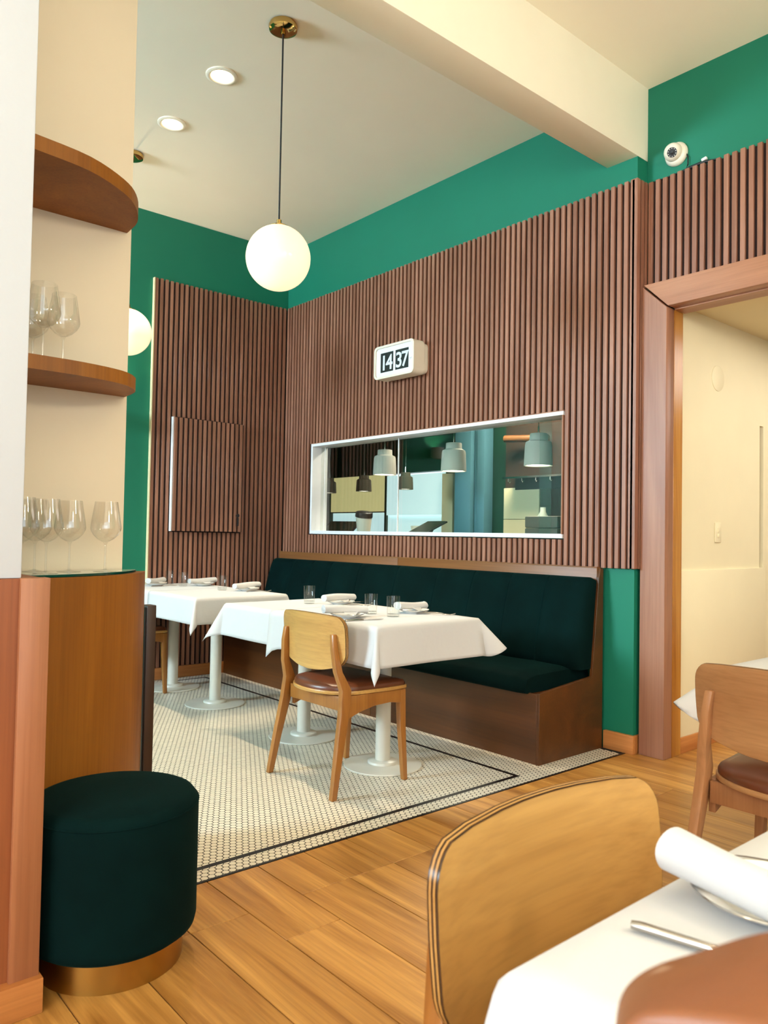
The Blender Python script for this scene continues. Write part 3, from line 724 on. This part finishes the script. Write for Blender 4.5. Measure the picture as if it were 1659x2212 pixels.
# wine glasses
def wine_glass():
    t = thing('wine_glass', 'wine glass', 'wine glass', (0, 0, 0), 0, 'wine glasses by the curved wall')
    outp = [(.001, .0966), (.012, .098), (.026, .106), (.040, .120), (.0475, .134), (.0488, .142), (.0465, .162), (.042, .19), (.036, .228)]
    innp = [(r-.0009, z+.0012) for r, z in outp[1:]]
    MB().lathe(outp+innp[::-1], 36, cap0=False, cap1=False).build('bowl', 'wine', t, smooth=True)
    MB().lathe([(.0036, .004), (.0032, .03), (.0032, .08), (.0045, .090), (.0085, .0965)], 14).build('stem', 'wine', t, smooth=True)
    MB().lathe([(.036, 0), (.036, .0012), (.02, .003), (.006, .006), (.0036, .010)], 32).build('foot', 'wine', t, smooth=True)
    return t
wg = wine_glass()
spots = [(3.155, -2.757, CZT, 'wine glass on the cabinet counter, nearest the green wall'), (3.135, -2.866, CZT, 'wine glass on the cabinet counter, second from the green wall'),
         (3.212, -2.962, CZT, 'wine glass standing foremost on the cabinet counter, third from the green wall'), (3.100, -2.962, CZT, 'wine glass on the cabinet counter behind the third one from the green wall'),
         (3.265, -3.05, CZT, 'wine glass on the cabinet counter half hidden by the white pillar'),
         (3.262, -3.005, 1.659, 'wine glass on the lower shelf, the taller looking one beside the white pillar'), (3.19, -2.923, 1.659, 'wine glass on the lower shelf, the right hand one'),
         (3.108, -2.99, 1.659, 'wine glass on the lower shelf, hidden behind the other two')]
for i, (x, y, z, lb) in enumerate(spots):
    if i == 0: wg.location = (x, y, z); tag(wg, lb)
    else: dup(wg, (x, y, z), i*.7, lb)

# velvet stool
t = thing('velvet_stool', 'round dark green velvet stool on a brass base', 'stool', (3.61, -2.885, 0))
R = .222
MB().lathe([(.186, 0), (.186, .082)], 64).build('base_ring', 'brass', t, smooth=True, angle=50)
prof = [(.186, .075), (R-.02, .078), (R-.004, .09), (R, .108), (R, .40), (R-.003, .418), (R-.014, .432), (R-.03, .437), (.1, .441), (.001, .442)]
MB().lathe(prof, 72, cap0=True, cap1=False).build('drum', 'velvet', t, smooth=True, angle=60)
MB().tube([((R+.0015)*math.cos(a), (R+.0015)*math.sin(a), .405) and Vector(((R-.001)*math.cos(a), (R-.001)*math.sin(a), .412)) for a in [2*PI*k/72 for k in range(73)]], .0022, 6, False).build('seam', 'velvet', t, smooth=True)

# ================================================================== BANQUETTE
BQX = 3.228
bq = thing('banquette', 'long dark green velvet bench with wooden base along the slatted wall', 'bench', (1.6, -.3, 0))
ox, oy = -1.6, .3
MB().box(.02+ox, 1.9+ox, -.556+oy, -.54+oy, 0, .355).build('front_panel', 'banq', bq, bevel=.001, seg=1)
MB().box(1.902+ox, BQX-.018+ox, -.556+oy, -.54+oy, 0, .355).build('front_panel', 'banq', bq, bevel=.001, seg=1)
MB().prism([(-.556+oy, 0), (-.002+oy, 0), (-.002+oy, .985), (-.03+oy, .985), (-.045+oy, .93), (-.10+oy, .40), (-.556+oy, .36)], BQX-.018+ox, BQX+ox, 'x').build('end_panel', 'banq', bq, bevel=.001, seg=1)
MB().box(.02+ox, BQX-.02+ox, -.54+oy, -.02+oy, .33, .35).build('seat_board', 'banq', bq)
MB().box(.01+ox, 1.55+ox, -.034+oy, -.002+oy, .60, .988).build('back_rail', 'banqcap', bq, bevel=.002)
MB().box(1.552+ox, BQX-.02+ox, -.034+oy, -.002+oy, .60, .988).build('back_rail', 'banqcap', bq, bevel=.002)
MB().box(.01+ox, BQX-.02+ox, -.037+oy, -.002+oy, .988, .993).build('top_bead', 'banqcap', bq)
# cushions with channels
seams = [.02, .34, .62, .86, 1.21, 1.63, 2.03, 2.35, 2.65, 2.92, 3.215]
def back_cushion():
    prof = []   # (y, z, side) leaning closed section
    front = [(-.205, .44), (-.216, .50), (-.206, .58), (-.185, .68), (-.160, .78), (-.137, .86), (-.120, .905), (-.105, .926), (-.085, .935)]
    back = [(-.06, .935), (-.042, .92), (-.036, .90), (-.036, .60), (-.04, .44)]
    sec = []; xs = []
    for a, b in zip(seams[:-1], seams[1:]):
        for k in range(10): xs.append((a+(b-a)*k/10, k/10))
    xs.append((seams[-1], 1.0))
    for i, (x, u) in enumerate(xs):
        g = max(0, 1-min(u, 1-u)/.07)
        puff = -.018*math.sin(PI*u)**.6 + .014*g*g
        endk = 1 if i in (0, len(xs)-1) else 0
        s = []
        for j, (yy, zz) in enumerate(front):
            w = math.sin(PI*min(1, (j+.6)/len(front)))**.5
            s.append((x+ox+.016*math.sin(j*.5)*0, yy+puff*w+oy+endk*.015, zz-(.006*g*g if j > 5 else 0)-endk*.012*(j > 5)))
        for yy, zz in back: s.append((x+ox, yy+oy, zz-endk*.012*(zz > .9)))
        sec.append(s)
    return MB().sweep(sec)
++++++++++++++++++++
Repeat the data exactly, dropping every picture it holds.

The Blender Python script for this scene continues. Write part 3, from line 724 on. This part finishes the script. Write for Blender 4.5. Measure the picture as if it were 1659x2212 pixels.
# wine glasses
def wine_glass():
    t = thing('wine_glass', 'wine glass', 'wine glass', (0, 0, 0), 0, 'wine glasses by the curved wall')
    outp = [(.001, .0966), (.012, .098), (.026, .106), (.040, .120), (.0475, .134), (.0488, .142), (.0465, .162), (.042, .19), (.036, .228)]
    innp = [(r-.0009, z+.0012) for r, z in outp[1:]]
    MB().lathe(outp+innp[::-1], 36, cap0=False, cap1=False).build('bowl', 'wine', t, smooth=True)
    MB().lathe([(.0036, .004), (.0032, .03), (.0032, .08), (.0045, .090), (.0085, .0965)], 14).build('stem', 'wine', t, smooth=True)
    MB().lathe([(.036, 0), (.036, .0012), (.02, .003), (.006, .006), (.0036, .010)], 32).build('foot', 'wine', t, smooth=True)
    return t
wg = wine_glass()
spots = [(3.155, -2.757, CZT, 'wine glass on the cabinet counter, nearest the green wall'), (3.135, -2.866, CZT, 'wine glass on the cabinet counter, second from the green wall'),
         (3.212, -2.962, CZT, 'wine glass standing foremost on the cabinet counter, third from the green wall'), (3.100, -2.962, CZT, 'wine glass on the cabinet counter behind the third one from the green wall'),
         (3.265, -3.05, CZT, 'wine glass on the cabinet counter half hidden by the white pillar'),
         (3.262, -3.005, 1.659, 'wine glass on the lower shelf, the taller looking one beside the white pillar'), (3.19, -2.923, 1.659, 'wine glass on the lower shelf, the right hand one'),
         (3.108, -2.99, 1.659, 'wine glass on the lower shelf, hidden behind the other two')]
for i, (x, y, z, lb) in enumerate(spots):
    if i == 0: wg.location = (x, y, z); tag(wg, lb)
    else: dup(wg, (x, y, z), i*.7, lb)

# velvet stool
t = thing('velvet_stool', 'round dark green velvet stool on a brass base', 'stool', (3.61, -2.885, 0))
R = .222
MB().lathe([(.186, 0), (.186, .082)], 64).build('base_ring', 'brass', t, smooth=True, angle=50)
prof = [(.186, .075), (R-.02, .078), (R-.004, .09), (R, .108), (R, .40), (R-.003, .418), (R-.014, .432), (R-.03, .437), (.1, .441), (.001, .442)]
MB().lathe(prof, 72, cap0=True, cap1=False).build('drum', 'velvet', t, smooth=True, angle=60)
MB().tube([((R+.0015)*math.cos(a), (R+.0015)*math.sin(a), .405) and Vector(((R-.001)*math.cos(a), (R-.001)*math.sin(a), .412)) for a in [2*PI*k/72 for k in range(73)]], .0022, 6, False).build('seam', 'velvet', t, smooth=True)

# ================================================================== BANQUETTE
BQX = 3.228
bq = thing('banquette', 'long dark green velvet bench with wooden base along the slatted wall', 'bench', (1.6, -.3, 0))
ox, oy = -1.6, .3
MB().box(.02+ox, 1.9+ox, -.556+oy, -.54+oy, 0, .355).build('front_panel', 'banq', bq, bevel=.001, seg=1)
MB().box(1.902+ox, BQX-.018+ox, -.556+oy, -.54+oy, 0, .355).build('front_panel', 'banq', bq, bevel=.001, seg=1)
MB().prism([(-.556+oy, 0), (-.002+oy, 0), (-.002+oy, .985), (-.03+oy, .985), (-.045+oy, .93), (-.10+oy, .40), (-.556+oy, .36)], BQX-.018+ox, BQX+ox, 'x').build('end_panel', 'banq', bq, bevel=.001, seg=1)
MB().box(.02+ox, BQX-.02+ox, -.54+oy, -.02+oy, .33, .35).build('seat_board', 'banq', bq)
MB().box(.01+ox, 1.55+ox, -.034+oy, -.002+oy, .60, .988).build('back_rail', 'banqcap', bq, bevel=.002)
MB().box(1.552+ox, BQX-.02+ox, -.034+oy, -.002+oy, .60, .988).build('back_rail', 'banqcap', bq, bevel=.002)
MB().box(.01+ox, BQX-.02+ox, -.037+oy, -.002+oy, .988, .993).build('top_bead', 'banqcap', bq)
# cushions with channels
seams = [.02, .34, .62, .86, 1.21, 1.63, 2.03, 2.35, 2.65, 2.92, 3.215]
def back_cushion():
    prof = []   # (y, z, side) leaning closed section
    front = [(-.205, .44), (-.216, .50), (-.206, .58), (-.185, .68), (-.160, .78), (-.137, .86), (-.120, .905), (-.105, .926), (-.085, .935)]
    back = [(-.06, .935), (-.042, .92), (-.036, .90), (-.036, .60), (-.04, .44)]
    sec = []; xs = []
    for a, b in zip(seams[:-1], seams[1:]):
        for k in range(10): xs.append((a+(b-a)*k/10, k/10))
    xs.append((seams[-1], 1.0))
    for i, (x, u) in enumerate(xs):
        g = max(0, 1-min(u, 1-u)/.07)
        puff = -.018*math.sin(PI*u)**.6 + .014*g*g
        endk = 1 if i in (0, len(xs)-1) else 0
        s = []
        for j, (yy, zz) in enumerate(front):
            w = math.sin(PI*min(1, (j+.6)/len(front)))**.5
            s.append((x+ox+.016*math.sin(j*.5)*0, yy+puff*w+oy+endk*.015, zz-(.006*g*g if j > 5 else 0)-endk*.012*(j > 5)))
        for yy, zz in back: s.append((x+ox, yy+oy, zz-endk*.012*(zz > .9)))
        sec.append(s)
    return MB().sweep(sec)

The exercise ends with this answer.